Investors should beware of the ‘super bears’ forecasting a 1930s-type global depression and position themselves for economic recovery in recession-beating alternative investment strategies, according to Tony Robinson, the chief strategist for Netherlands-based fund of funds manager Finles Capital Management.

Robinson was speaking at the Finles Alternative Investment seminar in Utrecht.
 
‘My assessment for 2009 is that we’ll see a muddling through, with markets moving up, down, and sideways, but ultimately having a bias to the upside as the green shoots of recovery appear first in the US,’ he said.

Robinson said that a ‘Great Depression’ outcome with a one to two-year relentless decline in equities markets is unlikely as total money supply in the US is currently growing at nine per cent a year, compared with a contraction in the 1930s, and many stock markets around the world have reached valuation levels typically seen at the end of major bear markets.
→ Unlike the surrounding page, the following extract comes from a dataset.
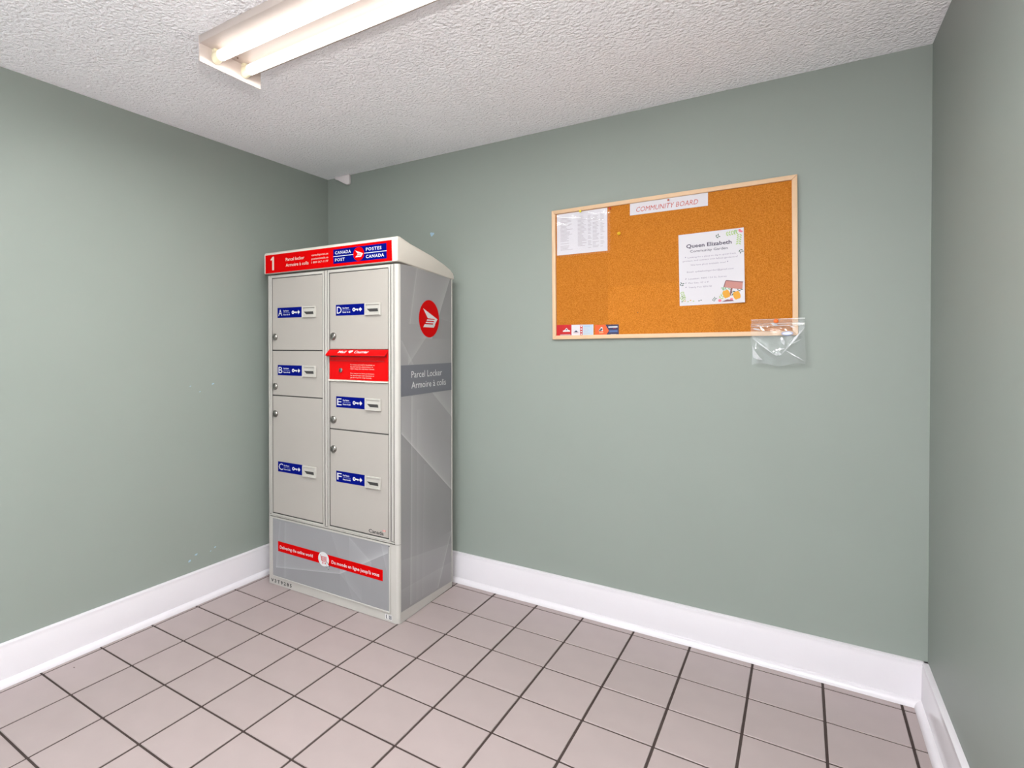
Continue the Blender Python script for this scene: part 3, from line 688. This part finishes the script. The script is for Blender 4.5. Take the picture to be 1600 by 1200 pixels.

He added that investors should start to increase their exposure to high yield and distressed strategies, with an emphasis on cash-flow generation. They should also focus on quality senior secured loan assets and managed futures and liquid global macro strategies.

One of the alternative investment strategies presented at the Finles seminar was by Bob Press, managing partner and chief investment officer of Trafalgar Capital Advisors.

Trafalgar Capital manages the Luxembourg-registered Specialized Investment Fund, which provides corporate finance advisory and short-term financing facilities for publicly listed small and medium-sized enterprises.

The Luxembourg-registered fund produced an investment return of 19.17 per cent in 2008, compared with a negative return of -19.07 per cent for the benchmark Credit Suisse Tremont Hedge Fund Index.

Press said: ‘We have seen a sharp increase in demand for our services as companies’ traditional financing options with banks have dried up in the credit crunch. This in turn is providing us with a growing number of interesting investment opportunities for the fund.’

Another strategy was presented by Marcel Melis, chief executive of Energy Capital Management. The Amsterdam-based investment manager runs the MMT Energy Fund trading in power and its component commodities in the inefficient European energy market matrix.

All of MMT’s trades are in liquid cleared futures contracts. The fund produced an investment return of 24.39 per cent in 2008 and is already up around 5.0 per cent in January. The fund has no correlation with equity and bond markets and so is a good generator of ‘pure alpha’ returns offering investors portfolio protection for downside risk.

Melis said: ‘We understand and trade the entire energy matrix, whereas most market participants are not set-up optimally and have separate trading desks for each market. This means we can take advantage of the differences between these still young and inefficient markets and that we avoided the traps of highly volatile commodities prices last year that many funds fell into.’